Subconscious squares
the extant glares
with identity,
inequity

Jittery tic
lighting the wick
from shallow trough
springs nervous cough

Hawkman
08-07-2013, 03:10 PM
This actually starts off quite well, though really you need an indefinite article at the start of S1L2. but if you had maintained a coherent syllable count per line throughout the poem I'd understand the reason for omitting it. so you go from 3 syllable lines to 4 syllable lines in S2. I could understand the sense of progression here again, if it was maintained. but from here on you are skipping about all over the place. "Subconscious squares" is really the low point of this poem. A mirror pattern in the linear syllable count would have been quite effective or even just sticking to one syllable count all the way through. Lighting the wick is also something of a curve ball. "From shallow trough" is just about acceptable, though a little un- relatable in context.

The overall effect is quite rhythmic, the poem does have a definite is occasionally irregular beat, like railway wheels, but in places it just looks as though you've thrown words in to rhyme, rather than thought about their meaning.
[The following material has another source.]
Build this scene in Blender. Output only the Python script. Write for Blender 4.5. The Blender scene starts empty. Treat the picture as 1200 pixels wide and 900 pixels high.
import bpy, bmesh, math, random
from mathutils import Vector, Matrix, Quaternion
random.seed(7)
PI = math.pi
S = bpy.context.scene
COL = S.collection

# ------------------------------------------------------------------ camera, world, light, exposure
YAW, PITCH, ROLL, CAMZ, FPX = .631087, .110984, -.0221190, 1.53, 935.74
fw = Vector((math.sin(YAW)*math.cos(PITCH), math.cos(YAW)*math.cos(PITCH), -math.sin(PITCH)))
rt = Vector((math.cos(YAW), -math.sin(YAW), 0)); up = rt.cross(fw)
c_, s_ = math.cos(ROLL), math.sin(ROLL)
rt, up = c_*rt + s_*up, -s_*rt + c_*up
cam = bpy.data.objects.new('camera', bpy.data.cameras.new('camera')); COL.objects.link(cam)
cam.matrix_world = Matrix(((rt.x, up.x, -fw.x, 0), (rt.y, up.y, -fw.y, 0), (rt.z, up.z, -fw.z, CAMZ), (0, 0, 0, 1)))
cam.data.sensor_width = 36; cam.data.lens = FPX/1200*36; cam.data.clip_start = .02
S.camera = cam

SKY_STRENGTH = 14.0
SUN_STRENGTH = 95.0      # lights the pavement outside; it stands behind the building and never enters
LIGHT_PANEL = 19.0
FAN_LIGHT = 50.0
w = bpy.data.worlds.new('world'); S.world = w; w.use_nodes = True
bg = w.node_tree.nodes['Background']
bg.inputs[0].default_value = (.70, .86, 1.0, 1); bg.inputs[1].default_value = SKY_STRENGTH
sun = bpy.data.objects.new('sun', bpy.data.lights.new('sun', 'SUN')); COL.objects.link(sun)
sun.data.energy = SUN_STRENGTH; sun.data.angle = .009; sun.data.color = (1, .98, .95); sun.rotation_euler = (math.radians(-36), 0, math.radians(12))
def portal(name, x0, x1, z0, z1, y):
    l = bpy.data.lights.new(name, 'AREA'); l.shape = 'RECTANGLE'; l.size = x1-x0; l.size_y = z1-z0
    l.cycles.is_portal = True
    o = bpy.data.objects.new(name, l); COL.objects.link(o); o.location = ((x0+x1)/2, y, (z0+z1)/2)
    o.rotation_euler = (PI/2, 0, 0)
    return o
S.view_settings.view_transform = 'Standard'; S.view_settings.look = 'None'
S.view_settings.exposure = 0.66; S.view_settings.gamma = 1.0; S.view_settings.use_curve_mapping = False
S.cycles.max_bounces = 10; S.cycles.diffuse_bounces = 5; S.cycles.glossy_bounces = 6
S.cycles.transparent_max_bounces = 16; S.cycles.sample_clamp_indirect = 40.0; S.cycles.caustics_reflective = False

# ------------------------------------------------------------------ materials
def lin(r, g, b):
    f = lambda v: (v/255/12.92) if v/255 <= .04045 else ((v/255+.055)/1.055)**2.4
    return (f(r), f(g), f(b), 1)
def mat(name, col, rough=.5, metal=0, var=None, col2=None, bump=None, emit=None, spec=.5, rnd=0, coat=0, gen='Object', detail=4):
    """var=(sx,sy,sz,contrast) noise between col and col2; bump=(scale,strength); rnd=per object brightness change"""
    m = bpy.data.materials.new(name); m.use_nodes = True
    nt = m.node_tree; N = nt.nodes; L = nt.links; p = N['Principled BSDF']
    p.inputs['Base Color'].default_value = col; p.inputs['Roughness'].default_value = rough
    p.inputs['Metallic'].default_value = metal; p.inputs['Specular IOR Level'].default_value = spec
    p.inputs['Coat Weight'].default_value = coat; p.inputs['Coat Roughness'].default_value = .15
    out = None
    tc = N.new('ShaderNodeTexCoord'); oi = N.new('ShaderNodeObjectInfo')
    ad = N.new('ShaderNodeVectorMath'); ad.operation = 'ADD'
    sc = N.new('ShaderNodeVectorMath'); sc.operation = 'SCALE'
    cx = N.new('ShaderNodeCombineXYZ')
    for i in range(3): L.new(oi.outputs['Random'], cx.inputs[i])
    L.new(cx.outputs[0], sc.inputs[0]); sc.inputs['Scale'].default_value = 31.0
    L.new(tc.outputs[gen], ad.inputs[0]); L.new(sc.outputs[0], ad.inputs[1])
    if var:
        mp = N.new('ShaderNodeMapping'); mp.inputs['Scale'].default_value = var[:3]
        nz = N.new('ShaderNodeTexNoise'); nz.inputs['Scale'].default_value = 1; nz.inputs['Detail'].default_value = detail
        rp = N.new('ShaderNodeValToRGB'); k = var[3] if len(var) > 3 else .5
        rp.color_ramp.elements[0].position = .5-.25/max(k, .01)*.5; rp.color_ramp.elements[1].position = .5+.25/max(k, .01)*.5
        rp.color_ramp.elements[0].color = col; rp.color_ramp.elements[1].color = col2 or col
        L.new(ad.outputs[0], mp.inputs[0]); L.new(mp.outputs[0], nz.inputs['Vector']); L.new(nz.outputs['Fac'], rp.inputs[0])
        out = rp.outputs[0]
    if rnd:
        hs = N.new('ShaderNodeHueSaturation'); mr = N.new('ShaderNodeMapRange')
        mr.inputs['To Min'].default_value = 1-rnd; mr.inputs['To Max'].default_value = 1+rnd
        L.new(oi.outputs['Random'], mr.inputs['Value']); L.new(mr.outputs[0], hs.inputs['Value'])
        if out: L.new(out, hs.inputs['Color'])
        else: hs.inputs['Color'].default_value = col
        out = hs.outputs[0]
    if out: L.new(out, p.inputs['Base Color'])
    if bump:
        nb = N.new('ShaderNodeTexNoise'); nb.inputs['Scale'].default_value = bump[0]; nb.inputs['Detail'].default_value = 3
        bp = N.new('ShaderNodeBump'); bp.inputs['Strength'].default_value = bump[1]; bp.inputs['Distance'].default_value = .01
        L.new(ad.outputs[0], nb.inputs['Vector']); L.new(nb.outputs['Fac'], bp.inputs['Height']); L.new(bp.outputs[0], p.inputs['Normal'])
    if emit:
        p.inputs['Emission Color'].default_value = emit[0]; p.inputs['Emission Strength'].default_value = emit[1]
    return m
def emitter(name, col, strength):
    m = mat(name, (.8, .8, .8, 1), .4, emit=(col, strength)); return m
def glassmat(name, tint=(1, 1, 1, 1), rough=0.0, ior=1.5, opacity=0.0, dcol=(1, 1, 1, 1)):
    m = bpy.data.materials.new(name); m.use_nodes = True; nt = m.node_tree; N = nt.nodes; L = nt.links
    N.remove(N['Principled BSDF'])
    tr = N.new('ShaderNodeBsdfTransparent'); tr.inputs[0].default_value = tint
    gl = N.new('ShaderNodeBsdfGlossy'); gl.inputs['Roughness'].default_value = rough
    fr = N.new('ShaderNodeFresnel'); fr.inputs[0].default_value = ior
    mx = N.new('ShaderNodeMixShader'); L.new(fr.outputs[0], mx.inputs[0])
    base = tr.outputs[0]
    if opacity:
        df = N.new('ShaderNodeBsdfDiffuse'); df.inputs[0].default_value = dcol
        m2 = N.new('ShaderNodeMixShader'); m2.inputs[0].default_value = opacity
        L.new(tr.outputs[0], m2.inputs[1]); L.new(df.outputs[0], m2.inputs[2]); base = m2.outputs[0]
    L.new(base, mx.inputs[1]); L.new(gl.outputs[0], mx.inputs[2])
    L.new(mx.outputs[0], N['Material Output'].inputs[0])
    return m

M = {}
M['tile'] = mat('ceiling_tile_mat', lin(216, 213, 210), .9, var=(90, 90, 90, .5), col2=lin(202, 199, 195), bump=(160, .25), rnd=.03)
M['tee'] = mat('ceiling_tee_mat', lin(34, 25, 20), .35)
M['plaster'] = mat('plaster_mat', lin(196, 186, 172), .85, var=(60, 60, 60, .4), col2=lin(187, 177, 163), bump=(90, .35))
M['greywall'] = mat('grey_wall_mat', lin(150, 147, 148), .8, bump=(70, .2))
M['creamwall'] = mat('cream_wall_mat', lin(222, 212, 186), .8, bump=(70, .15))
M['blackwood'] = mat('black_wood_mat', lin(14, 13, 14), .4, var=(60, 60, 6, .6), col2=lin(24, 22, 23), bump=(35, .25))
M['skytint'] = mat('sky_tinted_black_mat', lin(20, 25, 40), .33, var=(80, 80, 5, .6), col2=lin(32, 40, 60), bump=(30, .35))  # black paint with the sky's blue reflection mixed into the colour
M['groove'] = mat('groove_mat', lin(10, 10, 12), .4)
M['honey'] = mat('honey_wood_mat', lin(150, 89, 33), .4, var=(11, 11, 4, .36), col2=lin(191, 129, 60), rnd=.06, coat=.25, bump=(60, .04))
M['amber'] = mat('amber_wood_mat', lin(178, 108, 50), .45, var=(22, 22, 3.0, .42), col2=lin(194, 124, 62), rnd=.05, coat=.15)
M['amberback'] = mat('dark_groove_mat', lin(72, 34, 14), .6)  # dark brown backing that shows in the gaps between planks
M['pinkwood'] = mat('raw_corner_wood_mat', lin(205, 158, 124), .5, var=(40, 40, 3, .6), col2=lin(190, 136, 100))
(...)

Please remember to observe the forum rule on posting multiple threads in one day (24 hour period) If you wish to make multiple posts, please put them in a single thread. Making multiple thread postings is "flooding" and selfish, as it forces other people's work off the page.

Live and be well - H

virtuoso
08-07-2013, 04:43 PM
Thanks for commenting, hawkman. I need to re-work the syllable counts for sure., and "Lighting the wick" is a bit too cliche'ish.